I saw it tonight with my son and found it absolutely enchanting. It was wonderful.
This review is similar enough to this previous one:
http://www.huffingtonpost.com/marshall-fine/huffpost-review-iponyoi_b_256244.html
that I suspect the disconnect between the movie and the review is one of translation. I have not seen the movie - in English. The trailer provided the clue about the disconnect: a Disney splash at the beginning, followed by Aspartame-laced voices in English.
Cultural references and reference points are at best poorly translated; the transliteration would have required hours of commentary.
I suggest to watch it in the original Japanese version, even if you can't understand the language.
Well I was a little disappointed with the movie (mostly the first half), but my baby loved it and I suppose that's more important. That being said, I'm having a hard time figuring out what in the hell you are talking about!
I'm amazed at how negative and off-base some of your interpretations of the film are.
"Fujimoto [...] goes around in his submarine from where he pours his magic elixirs into the sea and creates more in order to so something horrible that it will destroy humanity and bring the world back into it's pre-civilized balance."
Where did you get the idea that he was going to do something horrible to destroy humanity?
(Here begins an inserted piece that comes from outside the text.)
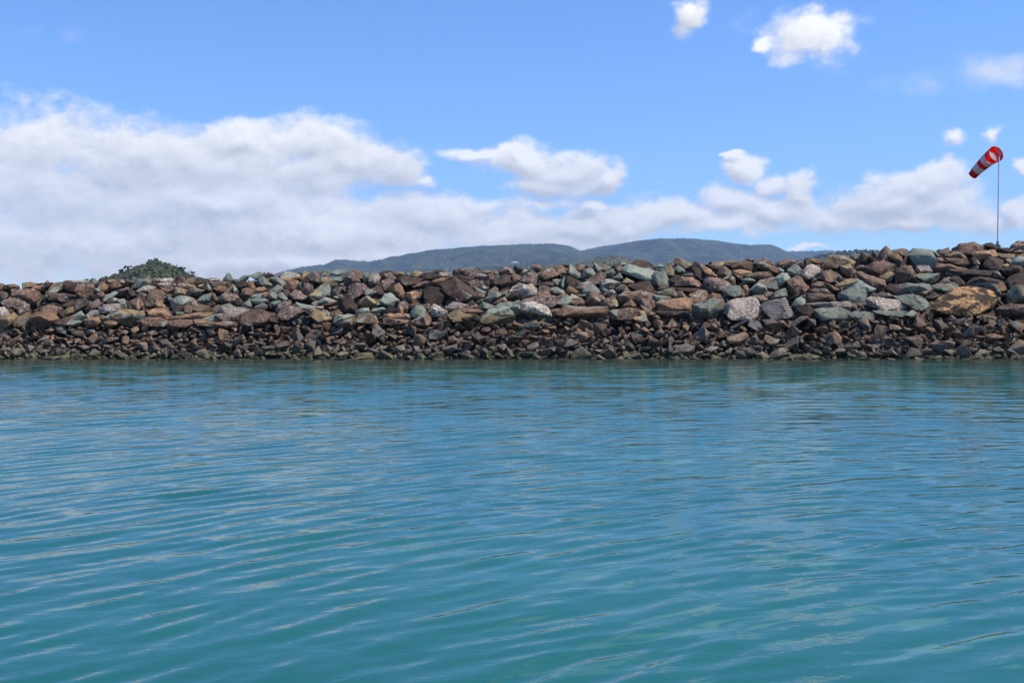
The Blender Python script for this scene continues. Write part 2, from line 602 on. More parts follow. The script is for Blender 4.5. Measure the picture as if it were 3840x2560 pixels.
B 160,22 168,15 182,13 194,15 200,26 198,32 180,30 164,26
O 165,30 180,28 196,32 196,36 180,40 166,36
O 193,10 198,8 204,12 200,16 194,14
B 200,18 214,10 224,8 232,16 235,24 226,28 210,18
O 208,18 216,13 232,22 240,24 236,30 222,30 210,24
B 166,36 182,40 180,48 168,42
B 182,40 200,34 226,32 234,40 222,50 205,48 190,46
T 143,46 155,39 160,42 150,48
M 156,44 162,39 168,44 170,56 162,58 156,52
G 180,46 192,42 204,48 202,52 190,52 182,50
G 205,54 210,50 222,58 225,66 216,72 200,72 194,64
P 210,48 228,42 240,42 240,50 226,56 216,54
G 222,58 240,48 245,60 234,66
P 114,46 118,43 140,44 158,54 158,60 142,70 124,70 116,60
G 140,52 158,56 158,64 146,68 140,62
B 58,58 74,42 92,41 104,50 114,60 108,62 80,60
D 60,60 80,60 106,62 90,70 70,64
G 24,40 27,31 44,32 55,52 48,58 30,62 24,52
B 30,64 40,54 50,56 52,60 42,64
M 28,70 44,63 56,60 64,68 67,76 64,79 50,74 40,72
G 25,73 54,76 54,80 40,84 30,86 26,80
B 66,68 74,66 82,78 70,80 68,74
B 0,66 12,66 20,76 22,82 0,78
B 0,78 24,82 28,94 20,104 0,92
O 30,88 44,82 66,81 92,79 94,92 90,102 60,106 34,102
D 30,102 60,104 90,102 88,111 50,112 32,108
O 88,72 104,65 114,66 122,72 118,82 108,87 96,86
B 118,76 128,70 142,72 148,82 132,84 118,82
M 94,90 110,84 130,80 148,82 150,94 144,112 130,118 104,116 94,104|square grey-green block with an orange stain
G 146,66 158,58 176,57 182,66 182,74 164,78 150,74
O 174,60 184,66 184,76 176,78
O 182,58 188,55 192,62 190,74 184,74
W 148,104 152,92 162,82 182,78 202,75 210,86 214,100 220,108 212,116 180,117 156,112|large whitish boulder at the foot of the boulders
P 202,74 218,73 226,80 218,86 208,84
P 218,72 226,66 236,70 232,80 222,78
S 214,92 222,86 256,78 262,92 270,108 250,118 228,116|grey boulder with fine pale streaks
B 2,92 16,98 28,106 20,112 10,108
T 0,101 8,102 12,110 8,118 0,116
@2880 910
O 0,32 6,32 11,38 10,41 0,40
B 18,35 30,30 46,29 49,33 44,42 34,48 24,44
P 47,40 54,33 62,32 62,42 56,45
D 64,36 66,27 72,27 80,33 82,40 70,42 63,42
B 70,28 84,29 96,29 104,35 94,40 82,36
M 102,34 108,22 122,22 134,22 148,28 154,34 152,42 140,36 122,32
B 134,20 146,26 142,28 136,24
G 146,20 153,16 160,24 158,32 150,28
D 160,30 166,18 176,22 178,38 168,42 160,38
B 166,18 172,18 188,26 192,34 184,38 178,34
B 192,30 200,14 209,6 216,10 222,18 214,24 210,34 196,32
O 212,22 226,16 236,24 240,36 236,42 224,34
O 0,42 14,42 22,46 28,52 22,56 6,52
G 18,45 22,44 30,50 24,54
G 34,48 46,39 52,40 62,48 56,58 46,60 36,56
W 58,56 70,40 80,38 92,44 92,52 84,62 68,65 60,60|rounded boulder with a white crusted face
B 92,42 108,34 124,32 140,34 132,40 128,50 110,48 96,48
T 128,40 144,38 154,50 156,58 144,62 134,56
B 88,62 96,50 112,48 128,56 130,64 120,72 100,66
G 124,58 130,58 130,66 126,66
G 9,72 14,62 26,53 34,54 40,62 42,66 30,74 16,84 10,78
B 44,62 53,57 62,64 74,78 68,86 58,78 48,68
B 34,68 44,65 56,66 63,76 58,86 50,95 42,90 36,76
G 2,100 14,86 32,79 35,86 35,94 22,96 10,101
P 152,44 166,39 172,42 162,47 154,48
B 172,44 186,34 204,30 226,38 220,48 206,54 190,58 172,54
T 196,60 214,50 220,54 219,66 208,70 200,64
B 156,52 170,52 186,58 206,66 208,76 200,86 180,78 160,66
T 118,75 136,66 156,60 164,62 160,70 140,78 126,80
G 142,80 152,68 164,64 178,74 193,80 190,88 178,88 166,82
G 128,88 146,79 172,82 176,92 170,108 154,102 136,102 126,98
O 100,68 114,74 132,84 126,88 112,86 104,76
B 78,74 88,68 102,70 110,80 100,82 80,82
P 74,84 84,81 104,82 114,90 98,92 84,90
B 68,96 72,88 90,89 112,90 118,92 118,102 100,107 70,106
O 56,94 70,88 68,94 60,96
G 42,110 50,98 60,95 66,100 66,110 56,114 46,112
W 64,108 76,107 110,104 142,104 147,112 146,120 120,116 96,116 80,114
G 84,118 100,114 130,114 146,120 144,134 120,138 96,138 86,132
D 50,114 70,110 84,118 88,136 60,132 52,122
B 146,106 158,107 156,118 150,118
B 158,106 170,108 168,114 158,116
G 142,126 154,121 180,121 191,128 186,138 158,136 144,134
W 176,100 184,96 210,98 240,102 246,112 242,122 228,120 200,118 180,112|white block with a flat mottled face
G 186,120 200,119 226,122 246,121 244,130 226,132 200,126
B 186,96 200,86 210,90 216,96 200,97
D 205,80 215,72 228,74 236,82 224,90 210,88
@3340 895
G 3,20 10,18 18,18 12,24 6,24
B 10,22 20,17 31,19 33,30 30,38 22,34 14,26
G 33,28 44,18 58,18 72,20 78,34 84,46 78,50 60,47 42,46 36,40|big squarish grey-green boulder near the crest
G 72,20 78,21 86,28 88,32 80,33
B 85,24 88,20 98,19 102,16 106,20 105,24 98,32 90,34
P 80,34 92,34 96,40 90,43 82,41
T 97,30 112,23 122,22 132,28 134,34 124,36 108,34
B 98,34 112,36 134,35 138,44 130,50 112,44
B 115,22 122,10 148,5 160,10 172,16 168,20 150,24 140,32 132,28 122,22
D 162,11 178,7 186,10 196,18 190,24 172,20
D 190,16 210,16 210,25 196,25
O 144,26 156,22 176,20 186,20 190,30 184,34 168,34 160,40 148,36
D 142,34 150,32 158,42 150,48 140,42
D 164,44 174,32 188,32 198,38 200,50 190,58 172,58 164,52
T 190,26 210,26 222,28 214,36 208,44 200,38
W 204,36 214,36 212,46 204,44
P 209,22 216,10 226,4 240,4 245,20 236,20 222,24
B 216,24 226,20 240,20 240,28 226,28
O 222,28 240,27 240,34 228,34
G 212,40 218,33 240,32 244,48 230,50 216,46
T 198,46 206,44 212,48 202,54
D 198,54 214,46 228,48 240,56 236,66 214,68 200,62
B 80,50 88,44 110,45 136,52 144,57 144,62 126,58 104,54 84,58
G 99,57 110,57 128,60 142,61 138,64 110,65 100,64
W 45,56 46,48 68,47 76,58 70,61 50,61
G 44,64 54,61 87,61 80,70 66,77 54,74|pale flat-topped grey boulder shaped like a wedge
D 66,77 80,68 88,62 85,78 72,82
B 10,58 20,48 36,48 42,60 40,78 20,79 8,74
B 36,64 42,61 46,68 40,76
D 40,76 44,68 54,76 50,79
P 84,80 94,70 104,67 114,76 108,80
D 106,68 120,66 130,76 132,84 122,86 114,76
G 6,86 20,79 46,78 70,80 73,88 56,92 46,98 20,98 8,96
G 71,84 84,79 112,77 118,82 123,91 104,97 86,94 74,88
B 46,96 56,90 74,88 72,96 58,100 50,100
D 134,80 146,70 160,66 186,70 200,76 198,84 172,84 146,86
D 100,52 150,60 190,56 196,66 160,68 120,66
P 182,66 186,58 194,60 201,70 190,70
D 205,76 212,66 230,61 245,60 244,80 222,84 210,92 206,84
O 172,76 180,74 200,78 206,90 200,94 190,86
G 172,76 190,86 200,102 188,104 180,92 168,86
M 208,98 220,84 224,80 240,82 246,112 226,116 208,112
B 200,118 214,114 236,116 246,124 240,136 214,138 196,132 188,124
K 70,124 80,108 100,98 124,86 138,84 160,86 180,94 186,106 184,124 170,134 140,140 100,138 74,132|largest tan boulder with a dark peeling crust
M 6,100 30,98 56,100 66,110 71,118 64,132 50,124 30,106
B 20,106 46,102 50,116 34,122 24,116
D 62,104 74,97 90,100 80,108 70,112
W 62,104 72,98 78,98 70,103
G 24,134 40,126 50,132 46,140 36,140
D 138,88 150,84 164,86 168,92 150,90
D 124,90 136,82 150,84 130,90
"""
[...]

Fujimoto was horrified at what had happened after Ponyo accidentally released the elixirs in the well.
"We see the supernatural waves crashing on the shore, turning into fish and trying deliberately to drown Sosuke and his mother's car."
I don't see how you interpreted the waves, caused by Ponyo in an attempt to reunite with Sosuke, as a deliberate attempt to drown Sosuke and his mother. This is just sensationalism to prove a point that otherwise has no basis.
It just seems like your review comes out of a desire to be a nay-sayer and interpret a children's film as a sinister horror film for sensationalism's sake.
Well let's assume Ponyo didn't escape from her father, find Sosuke, and want to become human. Her father would have potentially destroyed humanity as you stated. Instead, Ponyo and Sosuke teach Ponyo's father that despite humanity's flaws, there's still goodness. So technically, Ponyo is the savior of humanity and should not compared to the "girl" in Orphan in any way, share, or form.
I suggest you think about a movie from different points of view before publishing your words and calling it "A Huffington Post Review" as if that's supposed to carry weight in moviegoers' minds or something.
How do you glean such a sinister, negative interpretation from a simple family film? As much as the "critic" so handily dismisses the simpleness ("insipid") of the plot, his linking of the lead character to an evil child in a Twilight Zone episode is Palin-esque in its leap of faith!
Well, at least I"ve seen the film.
Wow- no one proofread this garbage.
You need to watch this movie again after taking remedial English.